— WORK TO BE COMPLETED —
In the data below, find every line that has the string "More", and copy it.

- - - -

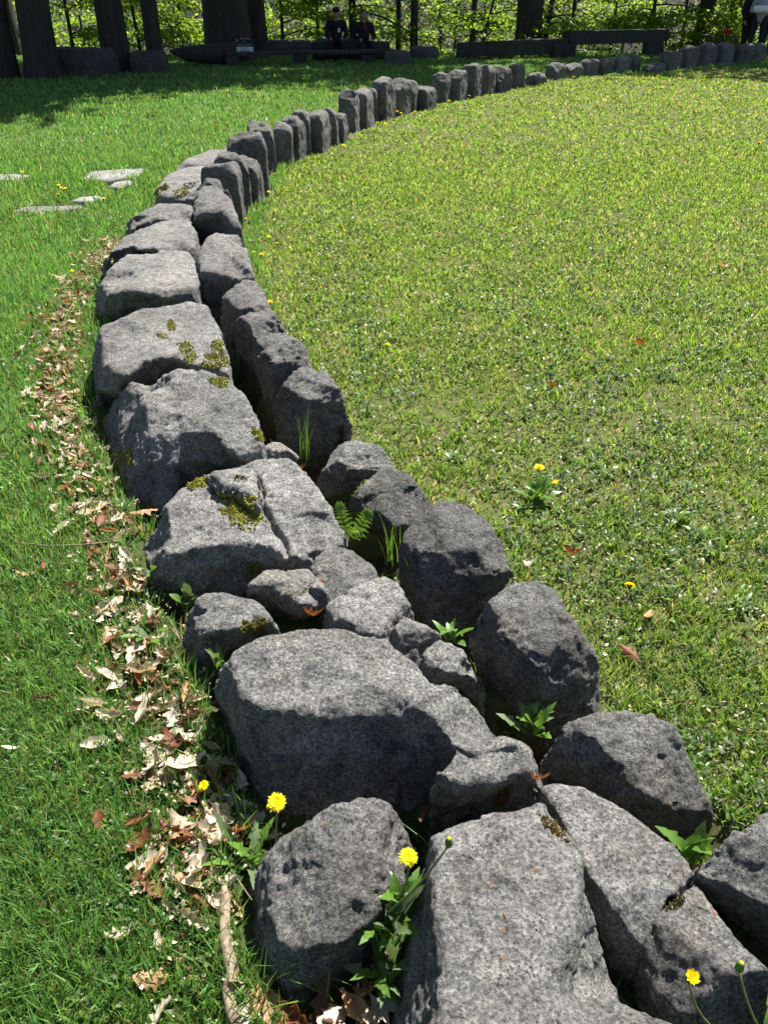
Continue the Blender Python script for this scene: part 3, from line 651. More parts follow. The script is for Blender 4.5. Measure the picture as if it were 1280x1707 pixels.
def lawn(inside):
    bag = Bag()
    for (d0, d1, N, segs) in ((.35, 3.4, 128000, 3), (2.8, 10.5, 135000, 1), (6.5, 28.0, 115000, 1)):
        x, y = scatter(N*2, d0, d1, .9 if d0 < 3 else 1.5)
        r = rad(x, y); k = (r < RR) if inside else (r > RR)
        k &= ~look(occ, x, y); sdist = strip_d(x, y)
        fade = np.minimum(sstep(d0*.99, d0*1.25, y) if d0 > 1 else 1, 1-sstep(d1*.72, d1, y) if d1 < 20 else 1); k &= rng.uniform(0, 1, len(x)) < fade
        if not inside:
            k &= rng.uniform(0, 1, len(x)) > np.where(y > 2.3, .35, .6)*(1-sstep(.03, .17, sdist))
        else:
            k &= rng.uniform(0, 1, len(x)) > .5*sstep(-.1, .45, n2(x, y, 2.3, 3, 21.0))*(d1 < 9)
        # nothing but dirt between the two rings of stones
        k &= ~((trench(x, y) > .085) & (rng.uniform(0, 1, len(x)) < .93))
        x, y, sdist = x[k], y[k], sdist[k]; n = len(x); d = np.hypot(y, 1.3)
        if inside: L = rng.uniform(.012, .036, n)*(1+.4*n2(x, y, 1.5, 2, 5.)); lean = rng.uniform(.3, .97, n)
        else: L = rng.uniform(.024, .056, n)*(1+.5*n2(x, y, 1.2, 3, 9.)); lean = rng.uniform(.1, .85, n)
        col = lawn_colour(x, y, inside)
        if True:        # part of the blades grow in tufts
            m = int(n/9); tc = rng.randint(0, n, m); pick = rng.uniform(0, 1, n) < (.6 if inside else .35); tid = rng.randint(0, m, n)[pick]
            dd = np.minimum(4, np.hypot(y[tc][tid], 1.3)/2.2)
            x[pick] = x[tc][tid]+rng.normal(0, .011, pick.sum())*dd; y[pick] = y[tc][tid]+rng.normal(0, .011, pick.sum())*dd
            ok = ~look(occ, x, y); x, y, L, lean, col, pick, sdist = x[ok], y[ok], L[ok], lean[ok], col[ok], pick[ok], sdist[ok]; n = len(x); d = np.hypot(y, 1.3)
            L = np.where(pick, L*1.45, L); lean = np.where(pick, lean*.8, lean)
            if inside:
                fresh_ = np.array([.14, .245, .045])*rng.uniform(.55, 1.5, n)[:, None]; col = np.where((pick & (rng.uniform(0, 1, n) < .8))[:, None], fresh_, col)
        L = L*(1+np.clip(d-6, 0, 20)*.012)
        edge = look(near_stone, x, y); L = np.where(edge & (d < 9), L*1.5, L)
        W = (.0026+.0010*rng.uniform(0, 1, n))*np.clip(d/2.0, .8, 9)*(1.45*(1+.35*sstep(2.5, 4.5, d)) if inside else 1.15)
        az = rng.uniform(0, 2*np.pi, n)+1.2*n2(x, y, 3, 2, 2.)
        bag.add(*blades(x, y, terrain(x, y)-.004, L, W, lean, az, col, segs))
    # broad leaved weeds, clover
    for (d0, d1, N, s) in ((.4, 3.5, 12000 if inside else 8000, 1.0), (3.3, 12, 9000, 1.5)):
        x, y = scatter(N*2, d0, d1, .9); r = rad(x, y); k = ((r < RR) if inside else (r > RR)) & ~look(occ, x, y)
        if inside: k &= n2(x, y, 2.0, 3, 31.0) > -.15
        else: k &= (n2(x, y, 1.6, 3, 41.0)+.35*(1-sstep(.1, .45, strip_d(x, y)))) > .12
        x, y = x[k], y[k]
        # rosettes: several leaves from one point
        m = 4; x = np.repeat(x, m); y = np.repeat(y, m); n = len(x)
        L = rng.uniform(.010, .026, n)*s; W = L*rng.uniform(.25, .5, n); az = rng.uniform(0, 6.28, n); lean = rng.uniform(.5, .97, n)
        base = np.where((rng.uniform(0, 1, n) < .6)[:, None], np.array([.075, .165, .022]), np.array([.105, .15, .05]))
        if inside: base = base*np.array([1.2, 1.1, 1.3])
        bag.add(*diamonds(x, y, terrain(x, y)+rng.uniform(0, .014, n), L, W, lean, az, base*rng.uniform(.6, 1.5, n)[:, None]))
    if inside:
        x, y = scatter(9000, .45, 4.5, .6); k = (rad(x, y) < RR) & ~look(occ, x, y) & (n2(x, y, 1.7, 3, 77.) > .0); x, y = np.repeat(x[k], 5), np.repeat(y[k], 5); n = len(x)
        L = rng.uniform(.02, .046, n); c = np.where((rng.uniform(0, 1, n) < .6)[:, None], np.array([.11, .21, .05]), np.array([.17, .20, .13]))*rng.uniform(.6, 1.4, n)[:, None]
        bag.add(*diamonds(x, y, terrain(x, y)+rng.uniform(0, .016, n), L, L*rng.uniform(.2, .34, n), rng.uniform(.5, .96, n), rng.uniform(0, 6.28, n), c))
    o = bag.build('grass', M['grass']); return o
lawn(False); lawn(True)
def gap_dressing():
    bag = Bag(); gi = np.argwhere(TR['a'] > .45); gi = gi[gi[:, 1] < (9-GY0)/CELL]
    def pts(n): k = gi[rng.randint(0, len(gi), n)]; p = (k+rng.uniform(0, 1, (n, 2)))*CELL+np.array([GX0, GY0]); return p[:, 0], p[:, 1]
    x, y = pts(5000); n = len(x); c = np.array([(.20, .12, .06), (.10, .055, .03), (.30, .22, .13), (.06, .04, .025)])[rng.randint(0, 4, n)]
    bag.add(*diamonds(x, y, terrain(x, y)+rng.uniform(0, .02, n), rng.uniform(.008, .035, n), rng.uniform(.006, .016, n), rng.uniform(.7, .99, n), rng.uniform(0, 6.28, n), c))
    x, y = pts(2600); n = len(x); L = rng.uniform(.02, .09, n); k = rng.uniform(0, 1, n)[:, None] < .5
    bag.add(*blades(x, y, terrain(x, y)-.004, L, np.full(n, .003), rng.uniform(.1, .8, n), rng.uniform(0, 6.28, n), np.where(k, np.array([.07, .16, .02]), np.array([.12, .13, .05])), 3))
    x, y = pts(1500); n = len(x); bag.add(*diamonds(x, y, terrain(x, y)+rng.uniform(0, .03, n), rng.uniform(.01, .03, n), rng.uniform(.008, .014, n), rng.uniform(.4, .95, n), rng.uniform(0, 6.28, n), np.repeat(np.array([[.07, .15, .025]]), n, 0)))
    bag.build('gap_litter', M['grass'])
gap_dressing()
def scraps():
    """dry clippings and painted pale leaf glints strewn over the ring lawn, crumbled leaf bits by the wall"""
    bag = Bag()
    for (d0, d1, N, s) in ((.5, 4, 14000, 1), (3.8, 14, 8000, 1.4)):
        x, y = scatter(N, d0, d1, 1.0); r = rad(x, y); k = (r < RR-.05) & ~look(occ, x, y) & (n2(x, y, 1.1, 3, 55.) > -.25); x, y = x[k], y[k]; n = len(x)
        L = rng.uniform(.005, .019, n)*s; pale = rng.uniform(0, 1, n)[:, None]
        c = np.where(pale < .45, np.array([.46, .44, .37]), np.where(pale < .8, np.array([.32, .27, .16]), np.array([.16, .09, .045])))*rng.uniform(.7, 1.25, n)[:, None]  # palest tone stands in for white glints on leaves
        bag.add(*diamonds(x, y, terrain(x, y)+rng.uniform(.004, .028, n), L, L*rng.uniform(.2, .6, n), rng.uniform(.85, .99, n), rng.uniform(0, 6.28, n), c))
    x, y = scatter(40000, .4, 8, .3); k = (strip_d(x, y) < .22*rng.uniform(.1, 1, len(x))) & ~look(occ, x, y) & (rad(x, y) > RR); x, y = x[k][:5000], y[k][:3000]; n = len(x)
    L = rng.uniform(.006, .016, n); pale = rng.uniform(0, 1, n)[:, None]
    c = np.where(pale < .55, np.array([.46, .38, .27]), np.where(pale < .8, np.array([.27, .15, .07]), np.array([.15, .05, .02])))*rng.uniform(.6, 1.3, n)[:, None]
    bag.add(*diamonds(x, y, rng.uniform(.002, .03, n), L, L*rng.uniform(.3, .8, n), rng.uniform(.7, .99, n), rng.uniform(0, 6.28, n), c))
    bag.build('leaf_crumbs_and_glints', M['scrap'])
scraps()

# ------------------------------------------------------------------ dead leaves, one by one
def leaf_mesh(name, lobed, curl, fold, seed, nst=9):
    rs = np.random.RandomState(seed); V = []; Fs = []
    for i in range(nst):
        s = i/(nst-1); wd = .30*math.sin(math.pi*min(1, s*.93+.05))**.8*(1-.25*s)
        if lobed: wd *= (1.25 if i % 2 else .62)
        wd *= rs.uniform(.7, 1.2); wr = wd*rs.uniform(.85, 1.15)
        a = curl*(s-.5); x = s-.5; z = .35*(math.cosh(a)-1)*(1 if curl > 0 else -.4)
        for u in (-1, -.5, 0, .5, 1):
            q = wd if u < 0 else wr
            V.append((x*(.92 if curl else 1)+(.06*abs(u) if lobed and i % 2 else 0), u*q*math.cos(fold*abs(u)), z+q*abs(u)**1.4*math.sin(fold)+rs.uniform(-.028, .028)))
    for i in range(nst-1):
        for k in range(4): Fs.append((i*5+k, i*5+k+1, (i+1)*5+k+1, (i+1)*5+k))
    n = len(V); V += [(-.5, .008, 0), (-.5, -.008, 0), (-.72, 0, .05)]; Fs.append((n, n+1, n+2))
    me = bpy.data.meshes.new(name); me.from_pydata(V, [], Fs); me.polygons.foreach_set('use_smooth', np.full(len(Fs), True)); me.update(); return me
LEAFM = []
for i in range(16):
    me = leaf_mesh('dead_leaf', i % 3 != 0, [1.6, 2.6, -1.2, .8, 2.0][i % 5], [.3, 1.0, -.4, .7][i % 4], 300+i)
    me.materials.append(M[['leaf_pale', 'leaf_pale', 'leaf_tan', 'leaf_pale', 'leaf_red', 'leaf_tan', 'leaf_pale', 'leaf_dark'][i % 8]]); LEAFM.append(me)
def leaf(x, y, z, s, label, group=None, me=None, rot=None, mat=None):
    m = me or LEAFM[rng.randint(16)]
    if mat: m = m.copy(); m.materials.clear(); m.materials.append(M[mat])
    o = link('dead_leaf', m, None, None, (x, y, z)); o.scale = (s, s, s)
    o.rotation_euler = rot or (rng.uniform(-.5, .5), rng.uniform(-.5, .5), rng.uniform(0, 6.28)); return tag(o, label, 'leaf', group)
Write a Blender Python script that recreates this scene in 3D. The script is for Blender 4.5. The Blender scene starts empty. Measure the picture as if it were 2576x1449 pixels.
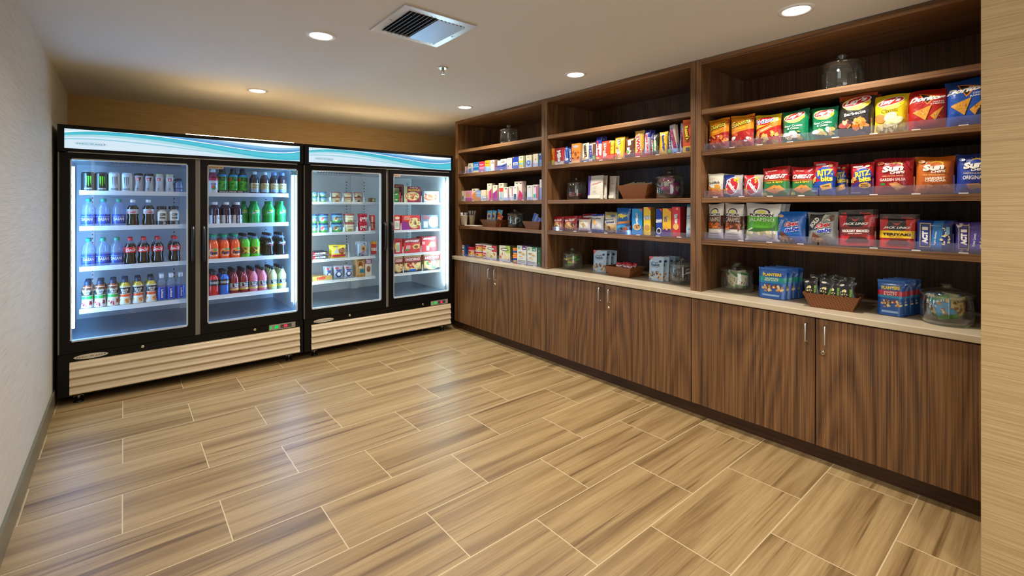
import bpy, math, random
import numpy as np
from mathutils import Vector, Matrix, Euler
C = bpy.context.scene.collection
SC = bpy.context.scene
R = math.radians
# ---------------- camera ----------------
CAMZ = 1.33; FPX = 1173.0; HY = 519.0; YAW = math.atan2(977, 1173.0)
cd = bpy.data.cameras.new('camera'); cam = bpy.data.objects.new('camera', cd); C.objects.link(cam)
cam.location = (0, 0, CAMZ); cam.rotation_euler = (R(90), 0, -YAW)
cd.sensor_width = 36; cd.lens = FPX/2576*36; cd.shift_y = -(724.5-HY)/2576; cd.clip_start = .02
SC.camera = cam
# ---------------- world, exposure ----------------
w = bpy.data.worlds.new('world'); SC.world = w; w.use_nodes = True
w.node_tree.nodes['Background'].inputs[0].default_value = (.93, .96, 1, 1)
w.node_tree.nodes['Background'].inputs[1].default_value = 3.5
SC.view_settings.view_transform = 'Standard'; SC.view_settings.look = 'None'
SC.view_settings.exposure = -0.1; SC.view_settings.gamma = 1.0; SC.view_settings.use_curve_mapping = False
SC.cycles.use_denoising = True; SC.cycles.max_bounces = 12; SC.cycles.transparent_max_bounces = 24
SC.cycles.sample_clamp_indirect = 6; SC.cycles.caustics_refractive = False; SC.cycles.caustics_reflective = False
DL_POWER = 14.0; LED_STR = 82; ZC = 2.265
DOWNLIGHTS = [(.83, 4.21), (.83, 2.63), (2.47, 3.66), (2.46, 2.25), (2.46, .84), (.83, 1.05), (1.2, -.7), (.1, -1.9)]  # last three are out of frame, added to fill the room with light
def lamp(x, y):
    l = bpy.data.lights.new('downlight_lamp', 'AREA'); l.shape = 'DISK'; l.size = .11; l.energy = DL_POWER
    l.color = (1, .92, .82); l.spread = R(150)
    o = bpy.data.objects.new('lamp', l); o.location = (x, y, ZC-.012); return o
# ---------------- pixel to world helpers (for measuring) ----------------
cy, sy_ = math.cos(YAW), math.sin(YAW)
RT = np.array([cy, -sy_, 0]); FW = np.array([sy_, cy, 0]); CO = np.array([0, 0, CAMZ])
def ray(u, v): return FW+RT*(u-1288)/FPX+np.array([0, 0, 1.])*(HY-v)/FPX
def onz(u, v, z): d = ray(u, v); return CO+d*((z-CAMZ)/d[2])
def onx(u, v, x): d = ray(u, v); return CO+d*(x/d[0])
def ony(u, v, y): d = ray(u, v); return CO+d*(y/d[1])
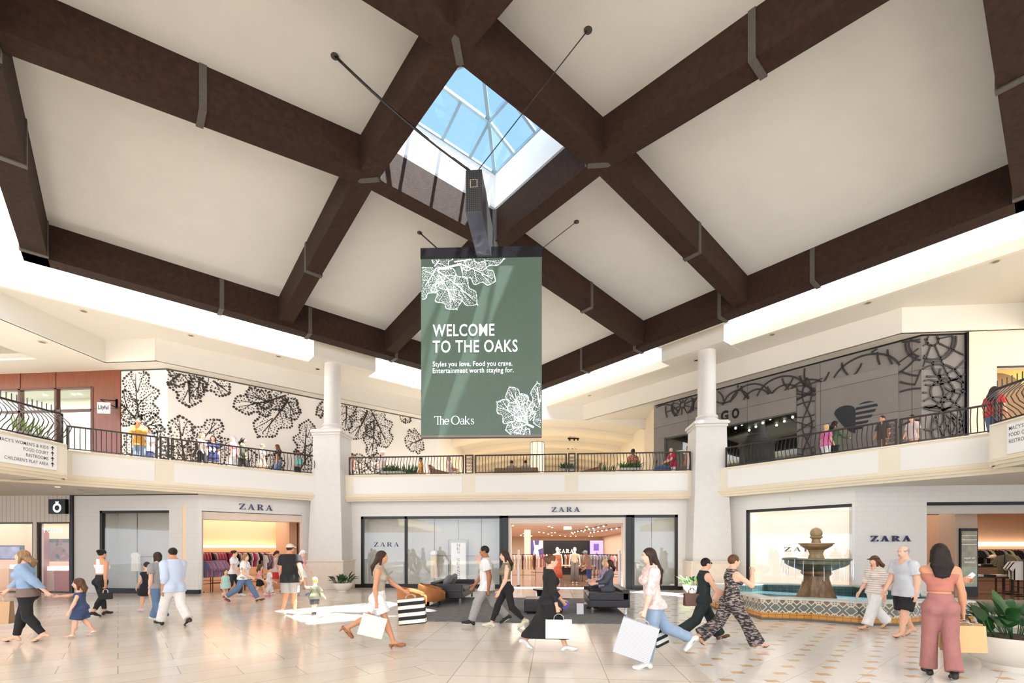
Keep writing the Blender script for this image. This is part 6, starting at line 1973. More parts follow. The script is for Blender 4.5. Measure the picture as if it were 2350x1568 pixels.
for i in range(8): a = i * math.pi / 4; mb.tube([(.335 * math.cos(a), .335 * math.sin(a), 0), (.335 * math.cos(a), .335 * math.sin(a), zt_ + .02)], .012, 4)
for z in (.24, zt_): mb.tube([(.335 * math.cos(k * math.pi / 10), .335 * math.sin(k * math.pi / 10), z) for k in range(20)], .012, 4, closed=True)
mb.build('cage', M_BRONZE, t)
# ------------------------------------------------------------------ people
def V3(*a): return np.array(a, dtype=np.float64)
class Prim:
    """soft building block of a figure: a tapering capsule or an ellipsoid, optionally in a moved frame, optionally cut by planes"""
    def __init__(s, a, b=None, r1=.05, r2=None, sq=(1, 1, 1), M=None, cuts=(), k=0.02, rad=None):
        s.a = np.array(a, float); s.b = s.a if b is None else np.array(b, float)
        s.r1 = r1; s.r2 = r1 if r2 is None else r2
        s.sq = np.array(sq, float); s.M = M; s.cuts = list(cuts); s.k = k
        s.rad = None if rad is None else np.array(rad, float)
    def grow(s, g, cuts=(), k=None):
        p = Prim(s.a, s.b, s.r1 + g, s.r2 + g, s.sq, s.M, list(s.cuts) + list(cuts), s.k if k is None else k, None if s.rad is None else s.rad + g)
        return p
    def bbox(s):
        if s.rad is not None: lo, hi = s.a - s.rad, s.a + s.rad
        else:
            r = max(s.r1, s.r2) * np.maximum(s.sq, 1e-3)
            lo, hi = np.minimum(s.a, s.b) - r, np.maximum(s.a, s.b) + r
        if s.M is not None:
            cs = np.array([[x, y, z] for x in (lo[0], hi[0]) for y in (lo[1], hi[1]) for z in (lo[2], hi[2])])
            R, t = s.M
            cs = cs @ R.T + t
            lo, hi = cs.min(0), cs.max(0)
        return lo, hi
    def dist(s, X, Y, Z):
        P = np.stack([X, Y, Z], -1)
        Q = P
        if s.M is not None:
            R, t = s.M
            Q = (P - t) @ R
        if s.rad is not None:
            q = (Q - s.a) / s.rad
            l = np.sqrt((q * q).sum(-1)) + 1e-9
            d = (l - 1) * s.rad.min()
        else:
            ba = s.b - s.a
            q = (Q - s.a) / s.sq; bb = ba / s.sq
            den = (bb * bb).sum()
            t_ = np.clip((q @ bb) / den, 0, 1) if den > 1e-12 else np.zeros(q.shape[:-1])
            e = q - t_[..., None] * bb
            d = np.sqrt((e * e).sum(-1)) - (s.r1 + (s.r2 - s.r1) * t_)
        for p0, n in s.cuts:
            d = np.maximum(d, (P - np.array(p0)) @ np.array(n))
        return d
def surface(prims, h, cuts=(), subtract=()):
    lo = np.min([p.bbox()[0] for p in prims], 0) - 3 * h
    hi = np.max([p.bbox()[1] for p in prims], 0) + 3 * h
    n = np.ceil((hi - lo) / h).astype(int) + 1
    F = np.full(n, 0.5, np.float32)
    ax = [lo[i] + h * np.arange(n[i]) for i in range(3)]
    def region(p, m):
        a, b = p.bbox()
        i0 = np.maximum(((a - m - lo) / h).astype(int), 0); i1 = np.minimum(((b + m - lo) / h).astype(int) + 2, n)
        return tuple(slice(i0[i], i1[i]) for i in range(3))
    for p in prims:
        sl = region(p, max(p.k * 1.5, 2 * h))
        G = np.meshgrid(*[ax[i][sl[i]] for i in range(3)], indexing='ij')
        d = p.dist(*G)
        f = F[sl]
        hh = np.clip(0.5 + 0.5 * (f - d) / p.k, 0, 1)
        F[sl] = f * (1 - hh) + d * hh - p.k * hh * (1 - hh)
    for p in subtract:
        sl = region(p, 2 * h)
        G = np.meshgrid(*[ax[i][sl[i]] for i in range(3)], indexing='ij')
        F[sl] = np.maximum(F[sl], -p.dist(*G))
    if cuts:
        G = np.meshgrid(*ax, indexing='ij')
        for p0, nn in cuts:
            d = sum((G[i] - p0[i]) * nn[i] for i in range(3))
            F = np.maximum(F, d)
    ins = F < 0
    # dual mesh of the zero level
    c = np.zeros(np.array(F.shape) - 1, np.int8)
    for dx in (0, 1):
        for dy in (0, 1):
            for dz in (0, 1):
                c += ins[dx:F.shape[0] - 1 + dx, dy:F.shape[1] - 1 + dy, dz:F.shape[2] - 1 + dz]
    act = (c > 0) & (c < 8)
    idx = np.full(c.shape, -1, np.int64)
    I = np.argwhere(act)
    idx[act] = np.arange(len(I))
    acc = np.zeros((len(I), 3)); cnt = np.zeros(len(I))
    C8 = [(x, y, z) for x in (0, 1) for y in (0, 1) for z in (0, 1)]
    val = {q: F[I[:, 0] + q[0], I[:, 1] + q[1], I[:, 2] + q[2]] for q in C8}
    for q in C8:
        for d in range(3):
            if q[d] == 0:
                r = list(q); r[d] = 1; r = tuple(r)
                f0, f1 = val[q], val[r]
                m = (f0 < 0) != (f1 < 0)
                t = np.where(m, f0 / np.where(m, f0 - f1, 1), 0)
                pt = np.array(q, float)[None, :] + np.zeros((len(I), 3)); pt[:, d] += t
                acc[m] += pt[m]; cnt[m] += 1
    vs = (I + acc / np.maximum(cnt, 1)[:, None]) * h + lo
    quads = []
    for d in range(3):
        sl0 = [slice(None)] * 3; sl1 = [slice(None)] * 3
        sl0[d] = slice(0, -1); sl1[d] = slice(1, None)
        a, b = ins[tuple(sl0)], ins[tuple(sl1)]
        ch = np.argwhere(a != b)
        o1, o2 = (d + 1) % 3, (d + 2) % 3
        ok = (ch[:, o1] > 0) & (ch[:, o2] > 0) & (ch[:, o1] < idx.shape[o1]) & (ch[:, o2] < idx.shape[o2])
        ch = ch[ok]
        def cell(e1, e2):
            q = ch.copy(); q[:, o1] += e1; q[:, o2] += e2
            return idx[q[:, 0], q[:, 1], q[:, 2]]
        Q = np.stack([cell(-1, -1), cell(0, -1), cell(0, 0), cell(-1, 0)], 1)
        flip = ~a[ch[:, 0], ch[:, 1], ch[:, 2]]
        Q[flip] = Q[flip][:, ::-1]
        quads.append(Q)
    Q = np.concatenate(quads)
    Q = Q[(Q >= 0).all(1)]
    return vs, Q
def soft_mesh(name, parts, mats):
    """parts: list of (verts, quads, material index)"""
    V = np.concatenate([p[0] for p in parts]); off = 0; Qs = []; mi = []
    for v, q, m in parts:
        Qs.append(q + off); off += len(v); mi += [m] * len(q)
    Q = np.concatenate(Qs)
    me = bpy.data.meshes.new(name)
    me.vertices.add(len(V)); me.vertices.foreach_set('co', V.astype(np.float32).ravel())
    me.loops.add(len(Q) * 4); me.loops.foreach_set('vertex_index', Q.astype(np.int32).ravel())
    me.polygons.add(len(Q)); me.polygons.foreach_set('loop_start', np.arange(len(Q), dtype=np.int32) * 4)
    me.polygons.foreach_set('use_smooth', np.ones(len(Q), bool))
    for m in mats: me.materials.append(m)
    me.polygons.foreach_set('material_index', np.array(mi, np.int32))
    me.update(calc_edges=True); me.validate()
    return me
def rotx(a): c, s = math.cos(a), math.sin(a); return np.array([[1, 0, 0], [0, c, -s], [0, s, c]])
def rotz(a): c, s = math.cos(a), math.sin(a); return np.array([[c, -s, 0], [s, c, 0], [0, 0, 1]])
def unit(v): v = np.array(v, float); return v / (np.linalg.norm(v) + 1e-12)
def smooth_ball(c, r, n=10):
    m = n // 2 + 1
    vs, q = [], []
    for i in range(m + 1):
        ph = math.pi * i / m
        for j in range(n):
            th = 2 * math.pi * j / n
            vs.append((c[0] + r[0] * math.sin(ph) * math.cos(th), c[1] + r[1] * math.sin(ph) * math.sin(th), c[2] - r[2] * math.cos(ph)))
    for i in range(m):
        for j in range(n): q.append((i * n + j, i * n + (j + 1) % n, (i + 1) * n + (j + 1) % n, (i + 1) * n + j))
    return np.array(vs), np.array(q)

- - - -

— SOLUTION TO THIS TASK —
Continue the Blender Python script for this scene: part 3, from line 651. More parts follow. The script is for Blender 4.5. Measure the picture as if it were 1280x1707 pixels.
Keep writing the Blender script for this image. This is part 6, starting at line 1973. More parts follow. The script is for Blender 4.5. Measure the picture as if it were 2350x1568 pixels.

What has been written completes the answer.